The ship is surrounded by floating ice. The ice rubs against the timbers, which whine as they are stretched and pressed.

(The Ship’s Lament

The girl sits alone, listening to the sea. She hears the billions of creatures surge like a galaxy beneath her.

(The Salp and the Krill)

The ice thickens. The Captain, frightened, asks the Cartographer why the map did not contain the ice floes; shamefacedly, the Cartographer admits there never was a map, he fabricated it and the whole story, in his quest for glory. Furious, the Captain tries to turn the ship around to go home. (There Never Was a Southern Land)

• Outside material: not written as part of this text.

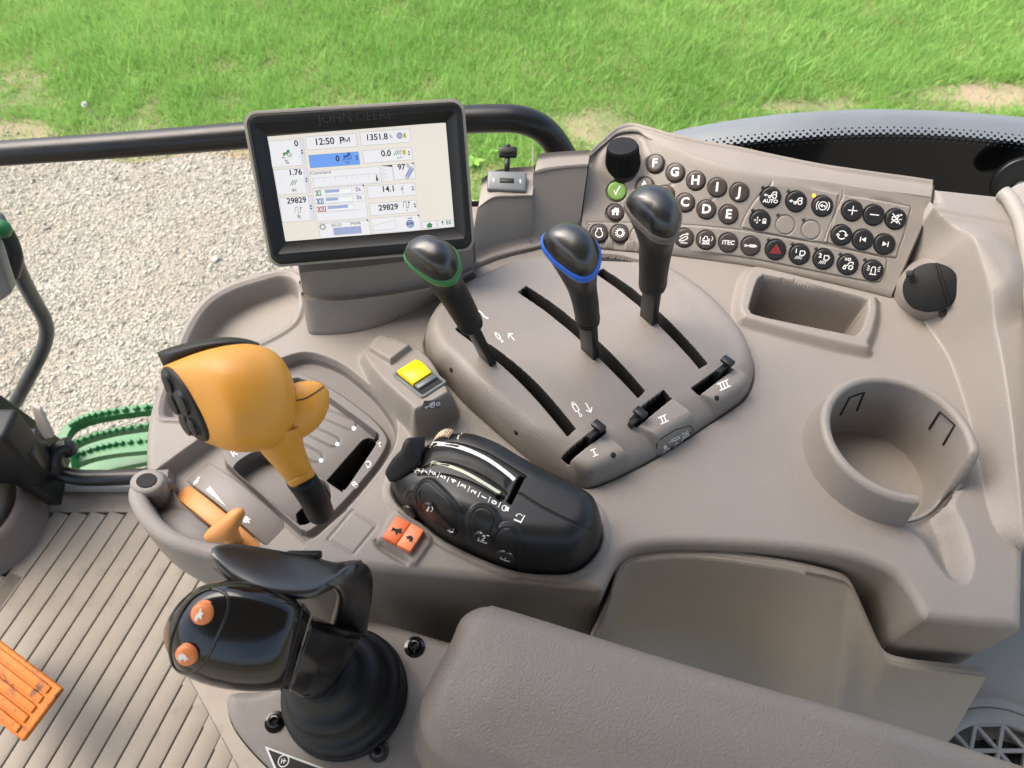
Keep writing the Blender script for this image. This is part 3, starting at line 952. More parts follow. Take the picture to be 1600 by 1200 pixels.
def relief_panel(U, V):
    h = np.zeros(U.shape)
    dk = np.hypot(U - 973, V - 254)
    h += 0.004 * SS(-dk, -46, -30) - 0.003 * SS(-dk, -29.5, -27.5)
    k = 0.0005
    for poly in ([(1206, 290), (1222, 287), (1300, 302), (1308, 310), (1292, 372), (1282, 378), (1172, 358), (1161, 350), (1180, 315)],
                 [(1318, 309), (1326, 307), (1412, 322), (1420, 332), (1402, 392), (1390, 401), (1300, 381), (1291, 370)],
                 [(922, 352), (930, 349), (1060, 352), (1180, 364), (1290, 385), (1374, 402), (1384, 412), (1378, 432), (1366, 440), (1290, 426), (1180, 404), (1100, 394), (1000, 387), (922, 386), (918, 370)]):
        d = sdpx(U, V, spl(np.array(poly, float), True, 3))
        h += 0.0009 * SS(-d, -1.2, 1.2) - 0.0007 * SS(-np.abs(d - 1.6), -1.8, 0)
    for q in BROWN + ICONB:
        d = np.hypot(U - q[1], V - q[2]); h -= 0.0022 * SS(-d, -16.0, -14.6)
    for q in BLACK:
        d = np.hypot(U - q[1], V - q[2]); h -= 0.0022 * SS(-d, -17.2, -15.6)
    for q in BLANK + BLANKB:
        d = np.abs(np.hypot(U - q[0], V - q[1]) - 15); h -= 0.0012 * SS(-d, -1.6, -0.2)
    for q in ((963, 299.5, 16), (960.8, 333, 14.5)):
        d = np.hypot(U - q[0], V - q[1]); h -= 0.0022 * SS(-d, -q[2] - 1, -q[2] + .6)
    # linked pairs of lettered buttons
    for a, b in (((1045, 291), (1055, 284)), ((1110, 314), (1118, 306))):
        d = sdpx(U, V, [a, (a[0] + .1, a[1] + .1), b]); h -= 0.0006 * SS(-np.abs(d), -4, -1)
    return h

NS = 620
su = [905, 922, 942, 968, 990, 1025, 1075, 1130, 1182, 1250, 1310, 1368, 1396]
sv = [377, 377.5, 379, 381, 383, 387, 394, 402, 410.5, 424, 437, 450.5, 457.5]
base = [(u, v + 5, -0.002) for u, v in zip(su, sv)]
fbot = [(u, v - 3, 0.006) for u, v in zip(su, sv)]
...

The Cartographer wrestles with him to keep going. The ship starts to break up under the pressure of the ice.

(The Splintering)

The Natural Philosopher and the Theologian take the little girl onto the ice as the two men fight for control; their vessel is splintered and pulverised, a mass of abstract timber, then disappears under the ice, taking the Captain and the Cartographer to their doom, still fighting for supremacy.

(Into the Dark)

The three remaining travellers wonder which way to walk, but decide to walk arbitrarily, since they are in a new space, whose radius is everywhere and circumference nowhere. The ghosts of the dead father and cartographer follow them under the ice

(Everywhere, Nowhere)

They sing as they journey into the whiteness, of life, of Heaven, and of the Door between the two. The Natural Philosopher stops, tells the others to keep going. The theologian stops, saying she has gone as far as she can. The ghosts slide deeper and deeper, until their voices vanish.

(The Underwaterfall)

The little girl continues the line, walking unafraid, until she sees in the distance a strange figure, standing. It is the Visitor, the Prima Creatura. She runs towards it.

EPILOGUE

A contemporary symposium, or a press conference. The girl is under lights, cameras, microphones. She tries to describe what she has seen. But the people can’t understand her, turn away, leave. She is alone, trying to speak of what she saw, but no-one understands her/believes her.